In my case, the pressure point was my children. Leaders like Richard Bellord heavily influenced my ex-husband and coordinated with other abusers, including Tulsi Gabbard's lifelong friend Matthew Krohnert.
How I decrypted the files
I never followed the two-computer rule. It was ridiculous, so I kept a copy of my encryption key in my own email. I actually forgot I had it, until Tulsi's friends engaged in a bizarre, coordinated attack to try to silence me and destroy my life after I had spoken to a Washington Post reporter. Then I remembered: I had saved a copy of my PGP key in an old email account, back in 2014. I then sent Washington Post reporter Jon Swaine thousands of pages of Butler's transcripts.
Sources
- SIF forensic email archive: 3,199 emails with encrypted attachments and 2,931 referencing PGP. Example transcript distributed as an encrypted file: "POL TRS 2016 06 30 Allying with Assad Comment 4.28pm.docx.pgp."
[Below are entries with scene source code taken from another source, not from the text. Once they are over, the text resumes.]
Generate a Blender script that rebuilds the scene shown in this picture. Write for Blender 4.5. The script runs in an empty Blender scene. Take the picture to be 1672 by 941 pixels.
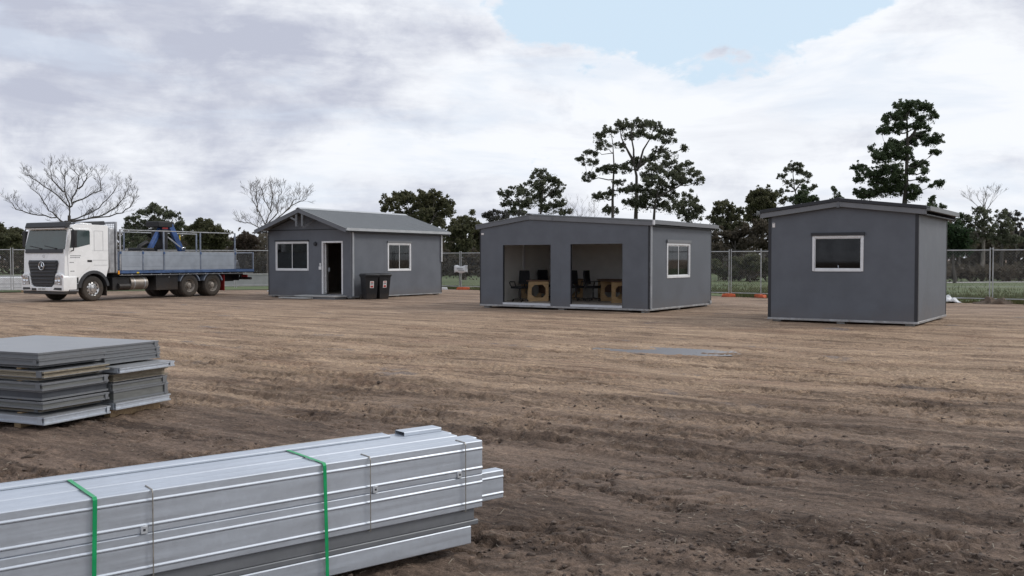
import bpy, math, random
import numpy as np
from mathutils import Vector, Matrix

random.seed(7)
RNG = np.random.default_rng(11)
R_ = math.radians
scene = bpy.context.scene
col = scene.collection

# ------------------------------------------------------------------ camera
FPX, HOR, EYE = 1555.0, 424.0, 1.65          # focal length and horizon measured on the photograph, eye height in metres
PITCH = math.atan((470.5 - HOR) / FPX)
cam_d = bpy.data.cameras.new('camera')
cam_d.sensor_width = 36.0
cam_d.lens = FPX / 1672.0 * 36.0
cam_d.clip_start = 0.05
cam_d.clip_end = 4000.0
cam = bpy.data.objects.new('camera', cam_d)
cam.location = (0, 0, EYE)
cam.rotation_euler = (math.pi / 2 - PITCH, 0, 0)
col.objects.link(cam)
scene.camera = cam

# ------------------------------------------------------------------ exposure
scene.view_settings.view_transform = 'Standard'
scene.view_settings.look = 'None'
scene.view_settings.exposure = 0.0
scene.view_settings.gamma = 1.0
scene.view_settings.use_curve_mapping = False
scene.cycles.use_denoising = True
scene.cycles.max_bounces = 6
scene.cycles.diffuse_bounces = 3
scene.cycles.transparent_max_bounces = 12
scene.cycles.caustics_reflective = False
scene.cycles.caustics_refractive = False

# ------------------------------------------------------------------ sky: Nishita blue behind broken cloud
SUN_EL, SUN_AZ = R_(38), R_(80)               # azimuth from +Y (straight ahead) towards +X (right)
world = bpy.data.worlds.new('World')
scene.world = world
world.use_nodes = True


class NT:
    """small helper for writing node trees"""
    def __init__(s, tree):
        s.t = tree; s.n = tree.nodes; s.l = tree.links
    def node(s, typ, **kw):
        n = s.n.new(typ)
        for k, v in kw.items():
            setattr(n, k, v)
        return n
    def link(s, a, b):
        s.l.new(a, b)
    def put(s, sock, v):
        if hasattr(v, 'is_output') or isinstance(v, bpy.types.NodeSocket):
            s.l.new(v, sock)
        else:
            sock.default_value = v
    def math(s, op, a, b=0.0, c=0.0, clamp=False):
        n = s.node('ShaderNodeMath', operation=op, use_clamp=clamp)
        s.put(n.inputs[0], a); s.put(n.inputs[1], b); s.put(n.inputs[2], c)
        return n.outputs[0]
    def mix(s, f, a, b, mode='MIX'):
        n = s.node('ShaderNodeMix', data_type='RGBA', blend_type=mode)
        s.put(n.inputs[0], f)
        s.put(n.inputs[6], a if not isinstance(a, tuple) else (*a[:3], 1))
        s.put(n.inputs[7], b if not isinstance(b, tuple) else (*b[:3], 1))
        return n.outputs[2]
    def noise(s, vec, scale, detail=4, rough=0.55, dist=0.0, lac=2.0):
        n = s.node('ShaderNodeTexNoise')
        if vec is not None:
            s.put(n.inputs['Vector'], vec)
        n.inputs['Scale'].default_value = scale
        n.inputs['Detail'].default_value = detail
        n.inputs['Roughness'].default_value = rough
        n.inputs['Lacunarity'].default_value = lac
        n.inputs['Distortion'].default_value = dist
        return n.outputs['Fac']
    def smooth(s, x, lo, hi, a=0.0, b=1.0):
        n = s.node('ShaderNodeMapRange', interpolation_type='SMOOTHSTEP')
        s.put(n.inputs[0], x)
        n.inputs[1].default_value = lo; n.inputs[2].default_value = hi
        n.inputs[3].default_value = a; n.inputs[4].default_value = b
        return n.outputs[0]
    def mapping(s, vec, loc=(0, 0, 0), rot=(0, 0, 0), scale=(1, 1, 1)):
        n = s.node('ShaderNodeMapping')
        s.put(n.inputs[0], vec)
        n.inputs[1].default_value = loc; n.inputs[2].default_value = rot; n.inputs[3].default_value = scale
        return n.outputs[0]


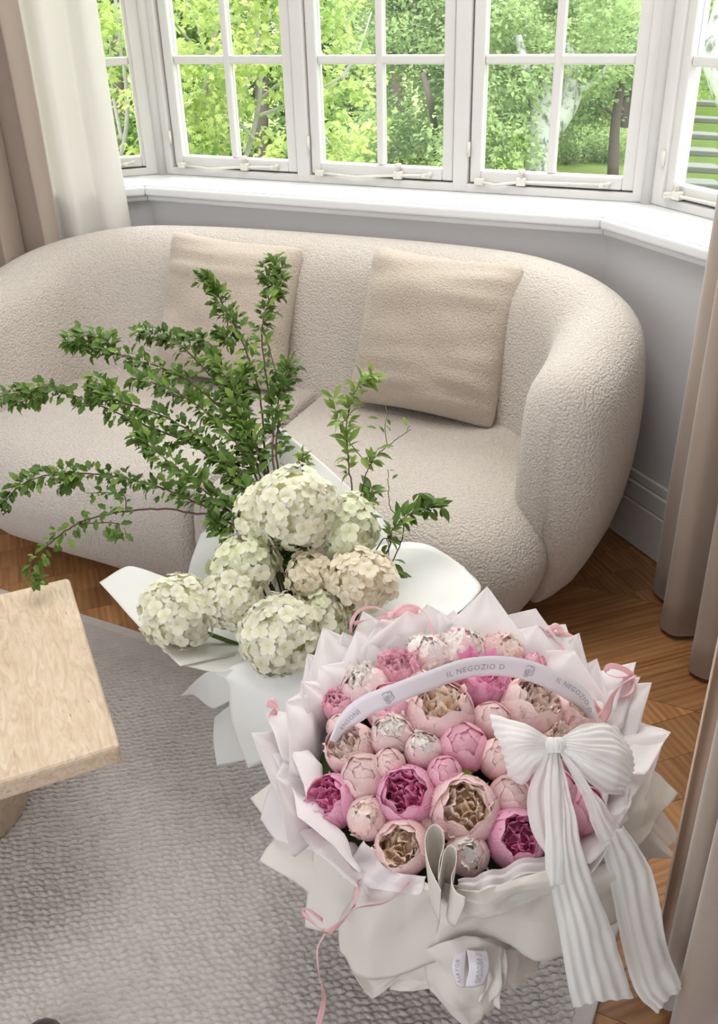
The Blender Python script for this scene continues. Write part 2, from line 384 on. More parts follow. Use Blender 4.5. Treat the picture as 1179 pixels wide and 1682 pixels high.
# ------------------------------------------------------------------ bay geometry (plan)
def v2(x, y): return Vector((x, y, 0))
WA = math.radians(-27.2)
DC = v2(math.cos(WA), math.sin(WA)); NC = v2(-math.sin(WA), math.cos(WA))          # along the window wall, and out of the room
W0 = v2(0.34, 2.885); S0 = W0.dot(DC)
def onwin(s): return W0 + DC * (s - S0)
KL, KR = onwin(-2.125), onwin(-0.458)
AR = math.radians(-67); DR = v2(math.cos(AR), math.sin(AR)); NR = v2(-math.sin(AR), math.cos(AR))
AL = math.radians(15); DL = v2(math.cos(AL), math.sin(AL)); NL = v2(-math.sin(AL), math.cos(AL))
LEN_R, LEN_L = 0.98, 0.80
E_L, E_R = KL - DL * LEN_L, KR + DR * LEN_R
def offset_bay(t):
    """bay polyline moved t towards the room (negative t: outward)"""
    def meet(p, d, q, e):
        k = ((q - p).x * e.y - (q - p).y * e.x) / (d.x * e.y - d.y * e.x); return p + d * k
    a = meet(KL - NL * t, DL, KL - NC * t, DC); b = meet(KR - NC * t, DC, KR - NR * t, DR)
    return [E_L - NL * t, a, b, E_R - NR * t]
SILL_Z = 0.875
def strip_poly(t0, t1, i):
    a, b = offset_bay(t0), offset_bay(t1)
    return [(p.x, p.y) for p in (a[i], a[i + 1], b[i + 1], b[i])]
sides = ('left', 'front', 'right')
for i, sname in enumerate(sides):
    o = prism('wall_' + sname, strip_poly(0.185, -0.10, i), 0.0, SILL_Z - 0.03, M['wall']); tag(o, kind='structure')
    # skirting board in three steps
    bb = empty('baseboard_' + sname, (offset_bay(0.19)[i] + offset_bay(0.19)[i + 1]) / 2, kind='structure')
    prism('skirting_plank', strip_poly(0.207, 0.186, i), 0.002, 0.135, M['white'], bb, 0.004)
    prism('skirting_moulding', strip_poly(0.203, 0.186, i), 0.136, 0.192, M['white'], bb, 0.005)
    prism('skirting_cap', strip_poly(0.197, 0.186, i), 0.193, 0.222, M['white'], bb, 0.005)
    # window sill: board and rounded nosing
    sl = empty('trim_%d' % (i + 1), (offset_bay(0.1)[i] + offset_bay(0.1)[i + 1]) / 2 + Vector((0, 0, SILL_Z)), kind='structure')
    prism('sill_board', strip_poly(0.212, -0.02, i), SILL_Z - 0.022, SILL_Z, M['sill'], sl)
    prism('sill_nosing', strip_poly(0.228, 0.2125, i), SILL_Z - 0.031, SILL_Z - 0.002, M['sill'], sl, 0.009)
    prism('sill_bed_moulding', strip_poly(0.209, 0.1855, i), SILL_Z - 0.05, SILL_Z - 0.0315, M['sill'], sl, 0.006)
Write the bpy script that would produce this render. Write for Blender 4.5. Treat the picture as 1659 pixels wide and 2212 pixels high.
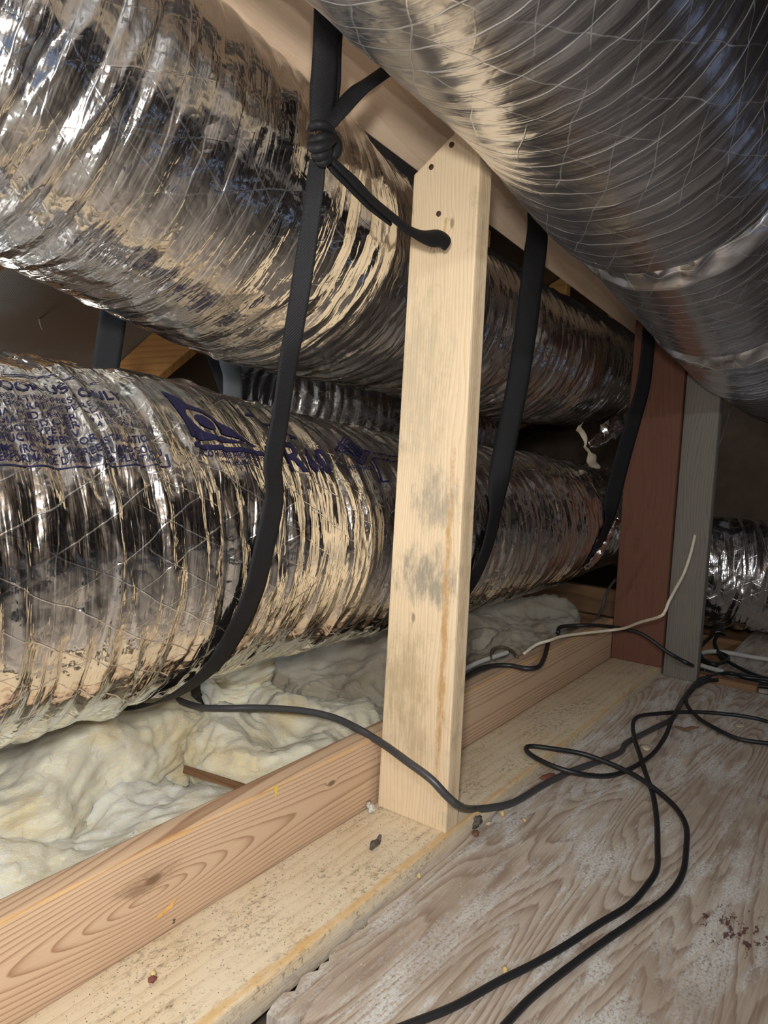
import bpy, bmesh, math
import numpy as np
from mathutils import Matrix, Vector

for _o in list(bpy.data.objects):
    bpy.data.objects.remove(_o)
S = bpy.context.scene
COL = S.collection
D2R = math.pi / 180

# ------------------------------------------------------------------ camera
W, H, F = 1659, 2212, 1560.0
YAW, PITCH, ROLL = 36.23 * D2R, 5.31 * D2R, -2.511 * D2R
EYE = np.array([0.0, 0.0, 0.6])
FW = np.array([math.cos(YAW) * math.cos(PITCH), math.sin(YAW) * math.cos(PITCH), -math.sin(PITCH)])
_r = np.array([math.sin(YAW), -math.cos(YAW), 0.0])
_u = np.cross(_r, FW)
RT = math.cos(ROLL) * _r - math.sin(ROLL) * _u
UP = math.sin(ROLL) * _r + math.cos(ROLL) * _u
cd = bpy.data.cameras.new('camera')
cam = bpy.data.objects.new('camera', cd)
COL.objects.link(cam)
M = Matrix.Identity(4)
for i in range(3):
    M[i][0], M[i][1], M[i][2], M[i][3] = RT[i], UP[i], -FW[i], EYE[i]
cam.matrix_world = M
cd.sensor_fit = 'VERTICAL'
cd.sensor_height = 36.0
cd.lens = F / H * 36.0
cd.clip_start = 0.01
S.camera = cam

# ------------------------------------------------------------------ world, lights, exposure
wd = bpy.data.worlds.new('attic_air')
S.world = wd
wd.use_nodes = True
wd.node_tree.nodes['Background'].inputs[0].default_value = (0.55, 0.68, 1.0, 1)
wd.node_tree.nodes['Background'].inputs[1].default_value = 0.24


def lamp(name, kind, loc, power, color, size, aim=None):
    ld = bpy.data.lights.new(name, kind)
    ld.energy = power
    ld.color = color
    if kind == 'AREA':
        ld.size = size
    else:
        ld.shadow_soft_size = size
    o = bpy.data.objects.new(name, ld)
    o.location = loc
    if aim is not None:
        o.rotation_euler = (Vector(aim) - Vector(loc)).to_track_quat('-Z', 'Y').to_euler()
    COL.objects.link(o)
    return o


_h = lamp('headlamp', 'SPOT', (-0.14, -0.04, 0.70), 52, (1.0, 0.965, 0.91), 0.03, (0.62, 0.85, 0.52))
_h.data.spot_size = math.radians(112)
_h.data.spot_blend = 1.0
lamp('camera_fill', 'POINT', tuple(EYE + RT * .02 + UP * .035 - FW * .01), 7, (1.0, 0.96, 0.90), 0.006)  # fill light added beside the camera to brighten the beam and duct undersides
lamp('rear_fill', 'POINT', (-0.8, -1.5, 1.35), 58, (0.90, 0.95, 1.0), 0.05)  # unseen light added behind the camera to brighten what the foil mirrors
lamp('upper_duct_fill', 'AREA', (0.10, 1.22, 1.33), 20, (0.86, 0.93, 1.0), 0.2, (0.40, 0.80, 1.1))  # unseen area light added to whiten the top of the upper duct
lamp('roof_gap_fill', 'AREA', (0.9, 3.0, 0.12), 3.5, (1.0, 0.93, 0.82), 0.3, (1.0, 1.6, 0.9))  # unseen area light added to brighten deck and rafters in the duct gap
S.view_settings.view_transform = 'Standard'
S.view_settings.look = 'None'
S.view_settings.gamma = 1
S.view_settings.use_curve_mapping = False
S.view_settings.exposure = 0.0


# ------------------------------------------------------------------ measuring helpers: points on known planes
def ray(x, y):
    return FW + RT * ((x - W / 2) / F) - UP * ((y - H / 2) / F)


def on_z(x, y, z):
    d = ray(x, y)
    return EYE + d * ((z - EYE[2]) / d[2])


def on_y(x, y, yy):
    d = ray(x, y)
    return EYE + d * (yy / d[1])


def on_x(x, y, xx):
    d = ray(x, y)
    return EYE + d * (xx / d[0])


# ------------------------------------------------------------------ noise
def _hash(xi, yi, zi, s):
    h = (xi * 374761393 + yi * 668265263 + zi * 2147483647 + s * 974634777) & 0xffffffff
    h = ((h ^ (h >> 13)) * 1274126177) & 0xffffffff
    h = ((h ^ (h >> 16)) * 2246822519) & 0xffffffff
    return (h ^ (h >> 15)) & 0xffffffff


def pn(x, y, s=0):
    x = np.asarray(x, float); y = np.asarray(y, float)
    xi = np.floor(x).astype(np.int64); yi = np.floor(y).astype(np.int64)
    fx = x - xi; fy = y - yi
    u = fx * fx * fx * (fx * (fx * 6 - 15) + 10); v = fy * fy * fy * (fy * (fy * 6 - 15) + 10)

    def g(i, j):
        a = _hash(xi + i, yi + j, np.int64(0), s) * (2 * math.pi / 4294967296.0)
        return np.cos(a) * (fx - i) + np.sin(a) * (fy - j)
    a = g(0, 0) * (1 - u) + g(1, 0) * u
    b = g(0, 1) * (1 - u) + g(1, 1) * u
    return (a * (1 - v) + b * v) * 1.5


def pn3(P, s=0):
    x, y, z = P[:, 0], P[:, 1], P[:, 2]
    xi = np.floor(x).astype(np.int64); yi = np.floor(y).astype(np.int64); zi = np.floor(z).astype(np.int64)
    fx, fy, fz = x - xi, y - yi, z - zi
    q = lambda t: t * t * t * (t * (t * 6 - 15) + 10)
    u, v, w = q(fx), q(fy), q(fz)
    out = 0
    for i in (0, 1):
        for j in (0, 1):
            for k in (0, 1):
                h = _hash(xi + i, yi + j, zi + k, s)
                a = h * (2 * math.pi / 4294967296.0); c = ((h * 7919) & 0xffff) / 32768.0 - 1
                sn = np.sqrt(1 - c * c)
                g = np.cos(a) * sn * (fx - i) + np.sin(a) * sn * (fy - j) + c * (fz - k)
                out = out + g * (u if i else 1 - u) * (v if j else 1 - v) * (w if k else 1 - w)
    return out * 1.5


def tri(x, y, s=0):
    """flat facets: values on a lattice joined by plane triangles"""
    x = np.asarray(x, float); y = np.asarray(y, float)
    xi = np.floor(x).astype(np.int64); yi = np.floor(y).astype(np.int64)
    fx = x - xi; fy = y - yi
    g = lambda i, j: _hash(xi + i, yi + j, np.int64(7), s) / 2147483648.0 - 1
    a, b, c, d = g(0, 0), g(1, 0), g(0, 1), g(1, 1)
    A = np.where(fx > fy, a + (b - a) * fx + (d - b) * fy, a + (d - c) * fx + (c - a) * fy)
    gx = 1 - fx
    B = np.where(gx > fy, b + (a - b) * gx + (c - a) * fy, b + (c - d) * gx + (d - b) * fy)
    return np.where((_hash(xi, yi, np.int64(3), s) & 1) == 0, A, B)


def fbm3(P, s, n=4, gain=.5):
    o = 0; a = 1
    for k in range(n):
        o = o + a * pn3(P * 2 ** k, s + k); a *= gain
    return o


# ------------------------------------------------------------------ mesh helpers
def mesh(name, V, Fc, mat, parent=None, smooth=False, uv=None, label=None, cat=None, group=None, kind=None):
    V = np.asarray(V, float)
    if parent is None:
        base = np.array([(V[:, 0].min() + V[:, 0].max()) / 2, (V[:, 1].min() + V[:, 1].max()) / 2, V[:, 2].min()])
    else:
        base = np.array(parent['_w'])
    me = bpy.data.meshes.new(name)
    Fa = np.asarray(Fc) if not isinstance(Fc, list) or (len(Fc) and len(set(len(f) for f in Fc)) == 1) else None
    if Fa is not None and Fa.ndim == 2:
        n, k = Fa.shape
        me.vertices.add(len(V)); me.vertices.foreach_set('co', (V - base).astype(np.float32).ravel())
        me.loops.add(n * k); me.loops.foreach_set('vertex_index', Fa.astype(np.int32).ravel())
        me.polygons.add(n)
        me.polygons.foreach_set('loop_start', np.arange(0, n * k, k, dtype=np.int32))
        if uv is not None:
            ul = me.uv_layers.new(name='UVMap')
            ul.data.foreach_set('uv', np.asarray(uv, np.float32)[Fa.ravel()].ravel())
        me.update(calc_edges=True)
        me.validate()
    else:
        me.from_pydata([tuple(v) for v in (V - base)], [], [list(f) for f in Fc])
    if smooth:
        me.polygons.foreach_set('use_smooth', np.ones(len(me.polygons), bool))
    me.materials.append(mat)
    o = bpy.data.objects.new(name, me)
    COL.objects.link(o)
    if parent is None:
        o.location = base
        o['_w'] = [float(c) for c in base]
    else:
        o.parent = parent
        o['_w'] = [float(c) for c in base]
    tag(o, label, cat, group, kind)
    return o


def tag(o, label=None, cat=None, group=None, kind=None):
    if label: o['label'] = label
    if cat: o['category'] = cat
    if group: o['group'] = group
    if kind: o['kind'] = kind
    return o


def empty(name, loc, label=None, cat=None, group=None, kind=None):
    o = bpy.data.objects.new(name, None)
    o.empty_display_size = .05
    o.location = loc
    o['_w'] = [float(c) for c in loc]
    COL.objects.link(o)
    return tag(o, label, cat, group, kind)


def bevelled(V, Fc, off, seg=2):
    bm = bmesh.new()
    vs = [bm.verts.new(tuple(v)) for v in V]
    for f in Fc:
        bm.faces.new([vs[i] for i in f])
    bmesh.ops.recalc_face_normals(bm, faces=bm.faces)
    if off > 0:
        bmesh.ops.bevel(bm, geom=list(bm.edges), offset=off, segments=seg, affect='EDGES', profile=.6)
    bm.verts.index_update()
    Vo = np.array([v.co[:] for v in bm.verts]); Fo = [[v.index for v in f.verts] for f in bm.faces]
    bm.free()
    return Vo, Fo


BOXF = [(0, 3, 2, 1), (4, 5, 6, 7), (0, 1, 5, 4), (1, 2, 6, 5), (2, 3, 7, 6), (3, 0, 4, 7)]


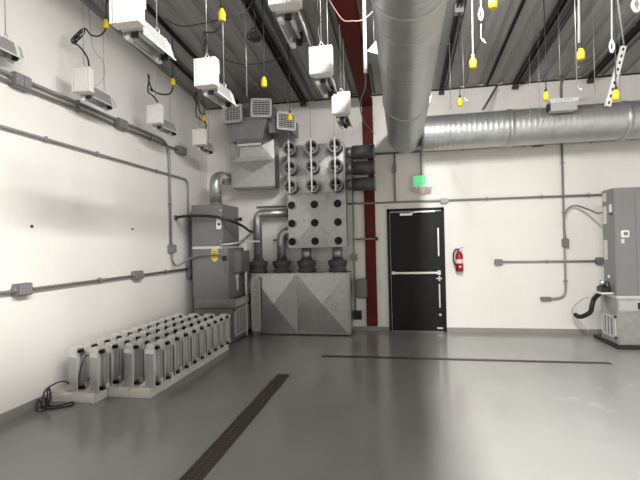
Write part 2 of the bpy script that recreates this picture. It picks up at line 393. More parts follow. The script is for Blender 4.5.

- SIF forensic email archive: nineisles.com and researchhq.org domains, 2,981 emails across at least 16 named operative accounts.
- Email from Carol Gabbard (carol@votetulsi.com) to Rebecca Saltzburg, subject "Re: NDA's," January 28, 2019.
- SIF forensic email archive: 180 emails sent under the "Seymour Bradley" alias (seymour.bradley@nineisles.com).
- SIF forensic email archive: please.confirm@nineisles.com, 1,222 emails.
- "ADM MEM 2016 07 10 phone communications.docx," July 10, 2016.
- "DST TRS 2016 02 11 JG Name for Stop the Hate Blog 6.59pm.docx," February 11, 2016.
- "DST RPT 2016 02 09 stop the hate blog," drafts V2 through V9, February 2016.
- "DST RPT 2016 03 29 Cult documentary 'Holy Hell' picked up by CNN.docx," March 2016.
- Firsthand testimony: signed the NDA and witnessed its enforcement, with direct knowledge of the NDA categories, the $10,000 penalty, and the visa and unpaid-labor scheme.